Sword Art Online is an anime that follows Kirito, a teenager who is trapped, along with ten thousand others, inside a virtual reality fantasy game. Each player (in the real world) is wearing ‘nerve gear’, a headset that allows them to control their characters with their minds. The creator of the game has made it impossible to log out, and whenever a player is killed within the game or has their nerve gear forcibly removed it kills them (in the real world). The only way to be released is to complete the game.
Although the concept of a person dying in a game causing them to die in real life has been done before, Sword Art Online tackles it in a way that is original and incredibly entertaining.

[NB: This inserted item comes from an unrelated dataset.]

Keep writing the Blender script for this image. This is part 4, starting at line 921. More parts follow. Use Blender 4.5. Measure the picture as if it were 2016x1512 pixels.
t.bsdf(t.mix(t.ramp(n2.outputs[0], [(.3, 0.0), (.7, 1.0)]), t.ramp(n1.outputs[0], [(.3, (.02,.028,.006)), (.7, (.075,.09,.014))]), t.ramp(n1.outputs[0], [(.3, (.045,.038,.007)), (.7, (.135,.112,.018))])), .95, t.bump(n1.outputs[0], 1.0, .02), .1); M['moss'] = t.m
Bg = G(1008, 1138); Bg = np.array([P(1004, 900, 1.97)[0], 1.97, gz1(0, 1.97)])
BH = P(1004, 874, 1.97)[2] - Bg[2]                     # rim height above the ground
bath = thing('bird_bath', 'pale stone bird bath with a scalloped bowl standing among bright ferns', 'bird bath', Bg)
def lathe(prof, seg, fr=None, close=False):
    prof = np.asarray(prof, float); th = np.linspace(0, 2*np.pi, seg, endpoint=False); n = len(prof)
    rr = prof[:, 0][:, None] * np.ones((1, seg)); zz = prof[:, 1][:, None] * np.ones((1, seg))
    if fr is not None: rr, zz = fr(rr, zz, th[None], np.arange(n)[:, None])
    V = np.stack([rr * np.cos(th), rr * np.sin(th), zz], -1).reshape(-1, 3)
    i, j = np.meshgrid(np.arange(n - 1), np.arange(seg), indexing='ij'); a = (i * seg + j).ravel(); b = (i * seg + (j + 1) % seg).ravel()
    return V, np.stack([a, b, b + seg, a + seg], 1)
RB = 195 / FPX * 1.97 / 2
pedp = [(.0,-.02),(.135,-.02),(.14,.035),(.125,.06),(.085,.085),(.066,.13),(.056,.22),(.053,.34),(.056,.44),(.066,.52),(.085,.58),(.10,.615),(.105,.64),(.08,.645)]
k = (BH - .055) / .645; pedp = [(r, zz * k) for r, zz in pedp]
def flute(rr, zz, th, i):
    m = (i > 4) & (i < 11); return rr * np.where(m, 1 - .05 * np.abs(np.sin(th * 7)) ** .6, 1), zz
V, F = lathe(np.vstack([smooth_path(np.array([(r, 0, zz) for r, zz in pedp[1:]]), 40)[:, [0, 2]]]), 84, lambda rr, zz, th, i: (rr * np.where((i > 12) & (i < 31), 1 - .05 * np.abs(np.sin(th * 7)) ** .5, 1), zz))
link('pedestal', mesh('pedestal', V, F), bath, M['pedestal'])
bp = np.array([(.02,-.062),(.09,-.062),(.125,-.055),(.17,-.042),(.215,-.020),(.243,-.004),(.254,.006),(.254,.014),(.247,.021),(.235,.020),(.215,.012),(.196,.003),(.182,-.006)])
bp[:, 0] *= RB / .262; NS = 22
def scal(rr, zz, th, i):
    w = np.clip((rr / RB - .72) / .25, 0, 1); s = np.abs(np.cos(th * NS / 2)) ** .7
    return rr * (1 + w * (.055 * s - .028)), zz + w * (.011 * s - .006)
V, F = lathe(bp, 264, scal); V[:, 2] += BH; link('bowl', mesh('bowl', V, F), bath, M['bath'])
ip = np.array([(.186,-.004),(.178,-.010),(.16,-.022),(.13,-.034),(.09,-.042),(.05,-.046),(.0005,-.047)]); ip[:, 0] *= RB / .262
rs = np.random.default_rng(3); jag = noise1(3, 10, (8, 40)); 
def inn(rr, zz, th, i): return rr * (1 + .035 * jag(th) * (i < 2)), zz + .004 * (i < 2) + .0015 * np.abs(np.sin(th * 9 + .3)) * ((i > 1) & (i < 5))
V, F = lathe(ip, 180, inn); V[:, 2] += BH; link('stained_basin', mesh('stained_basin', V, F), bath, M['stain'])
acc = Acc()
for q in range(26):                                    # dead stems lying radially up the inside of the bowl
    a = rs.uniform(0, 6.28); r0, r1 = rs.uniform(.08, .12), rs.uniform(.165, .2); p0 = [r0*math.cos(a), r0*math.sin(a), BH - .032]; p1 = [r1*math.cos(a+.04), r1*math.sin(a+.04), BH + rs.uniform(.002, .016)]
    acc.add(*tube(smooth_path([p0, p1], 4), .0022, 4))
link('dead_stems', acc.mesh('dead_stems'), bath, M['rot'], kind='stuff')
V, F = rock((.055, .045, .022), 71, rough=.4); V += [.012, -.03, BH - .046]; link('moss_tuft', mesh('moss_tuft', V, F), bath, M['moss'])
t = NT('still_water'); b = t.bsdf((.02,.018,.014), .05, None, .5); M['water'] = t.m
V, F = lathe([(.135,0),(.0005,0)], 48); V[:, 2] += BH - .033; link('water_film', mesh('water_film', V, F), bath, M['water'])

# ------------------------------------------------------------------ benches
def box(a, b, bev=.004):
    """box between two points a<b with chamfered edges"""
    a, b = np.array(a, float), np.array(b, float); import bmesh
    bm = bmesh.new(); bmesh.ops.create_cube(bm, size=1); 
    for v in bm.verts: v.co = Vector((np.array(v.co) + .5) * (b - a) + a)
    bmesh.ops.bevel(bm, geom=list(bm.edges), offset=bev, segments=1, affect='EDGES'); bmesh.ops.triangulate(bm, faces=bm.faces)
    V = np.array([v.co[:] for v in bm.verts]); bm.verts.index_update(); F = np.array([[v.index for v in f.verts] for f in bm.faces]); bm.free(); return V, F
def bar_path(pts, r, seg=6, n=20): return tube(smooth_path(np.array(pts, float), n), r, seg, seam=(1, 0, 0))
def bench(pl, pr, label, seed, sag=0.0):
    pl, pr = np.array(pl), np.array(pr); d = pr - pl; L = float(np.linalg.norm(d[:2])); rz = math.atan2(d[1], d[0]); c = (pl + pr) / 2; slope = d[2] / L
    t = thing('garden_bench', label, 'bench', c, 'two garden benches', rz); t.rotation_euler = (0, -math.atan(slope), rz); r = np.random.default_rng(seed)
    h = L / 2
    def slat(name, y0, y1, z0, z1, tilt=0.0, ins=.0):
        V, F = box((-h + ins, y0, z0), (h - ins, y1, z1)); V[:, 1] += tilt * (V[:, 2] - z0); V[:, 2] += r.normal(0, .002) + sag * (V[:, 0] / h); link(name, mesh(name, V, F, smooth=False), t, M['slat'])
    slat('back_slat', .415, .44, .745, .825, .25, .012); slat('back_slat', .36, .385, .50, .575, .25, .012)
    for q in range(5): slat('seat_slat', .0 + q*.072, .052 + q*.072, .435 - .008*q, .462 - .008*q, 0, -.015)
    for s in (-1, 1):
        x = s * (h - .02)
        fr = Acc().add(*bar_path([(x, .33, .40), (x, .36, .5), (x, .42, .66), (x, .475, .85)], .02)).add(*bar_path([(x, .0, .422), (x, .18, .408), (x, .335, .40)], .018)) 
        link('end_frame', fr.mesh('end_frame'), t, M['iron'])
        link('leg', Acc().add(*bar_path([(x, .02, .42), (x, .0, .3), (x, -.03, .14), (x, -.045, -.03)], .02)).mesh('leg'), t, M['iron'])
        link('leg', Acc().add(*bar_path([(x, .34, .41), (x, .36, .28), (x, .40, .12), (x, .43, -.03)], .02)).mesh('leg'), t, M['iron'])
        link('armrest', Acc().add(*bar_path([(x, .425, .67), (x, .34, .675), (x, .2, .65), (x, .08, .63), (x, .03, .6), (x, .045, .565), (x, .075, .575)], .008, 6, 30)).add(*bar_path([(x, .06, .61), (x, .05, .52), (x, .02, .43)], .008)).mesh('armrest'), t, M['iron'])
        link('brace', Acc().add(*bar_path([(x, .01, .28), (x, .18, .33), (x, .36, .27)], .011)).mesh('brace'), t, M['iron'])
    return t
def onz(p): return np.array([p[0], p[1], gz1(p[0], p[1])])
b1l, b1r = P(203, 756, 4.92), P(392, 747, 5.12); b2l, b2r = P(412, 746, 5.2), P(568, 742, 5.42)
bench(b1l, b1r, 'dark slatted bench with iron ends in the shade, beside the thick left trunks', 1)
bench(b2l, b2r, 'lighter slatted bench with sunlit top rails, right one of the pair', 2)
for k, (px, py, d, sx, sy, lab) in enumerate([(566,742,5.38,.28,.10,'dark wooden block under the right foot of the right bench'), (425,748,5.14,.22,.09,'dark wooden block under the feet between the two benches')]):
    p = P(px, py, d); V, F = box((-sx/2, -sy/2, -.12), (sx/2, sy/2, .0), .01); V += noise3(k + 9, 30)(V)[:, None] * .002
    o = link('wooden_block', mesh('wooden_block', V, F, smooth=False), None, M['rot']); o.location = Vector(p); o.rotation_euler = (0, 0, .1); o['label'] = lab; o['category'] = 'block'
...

Through beautiful animation and pretty great scripting, it’s a show where you can turn off your brain and just watch*.
The world building is phenomenal. The realm is huge, but it is organized in a way that is easy to grasp and because you are so absorbed in it, it becomes familiar. The music and sound effects are also brilliant. From an epic battle score to birds chirping in the background to icecubes sloshing around in a glass, every single sound (apart from the overabundance of gasps in typical anime fashion) serves to heighten to the atmosphere and envelope you in the world that is Sword Art Online.
Overall, the pacing is seriously out of whack. In the beginning it’s not so much of a problem. There is the occasional time leap, but it’s necessary and doesn’t cause that much of a headache. It’s fast paced demon slicing anime action, and it’s good. However, towards the middle it starts to slow down and it gets boring. You’re struggling to finish the next episode, but you have to in case the next one gets back to super crazy sword slinging madness. Eventually it does, but after that it jumps all over the place.
There’s also the issue that, towards the end of the season, it gets pervy. We’re talking lots of boobs and large pink tentacle monsters. It’s unnecessary and, quite frankly, very unsettling. At the very end they step up their game again, turn away from the adolescent perviness and turn more to justified, horrific scenes that express evilness at its core.
The first half of the season could have been easily expanded to fill the entire season without drawing things out too much. This, in our opinion, is what should have been done. They had something great going, and for some reason they decided to end it. Our advice to you is to stop watching at episode fourteen. That way, you’ll get maximum action and minimal creepiness. The great animation, world building, soundtrack, and script make up for most of the flaws in this series, and we’d recommend watching the first part.
We’re giving Sword Art Online 3.5 schlond poofas out of five. If you stick to the first half, you’ll spare yourself quite a bit of hardship.
*I kind of lied, you do have to keep your brain on if you’re watching it with subtitles, which I strongly suggest you do because the dubbed version is… grody to the max.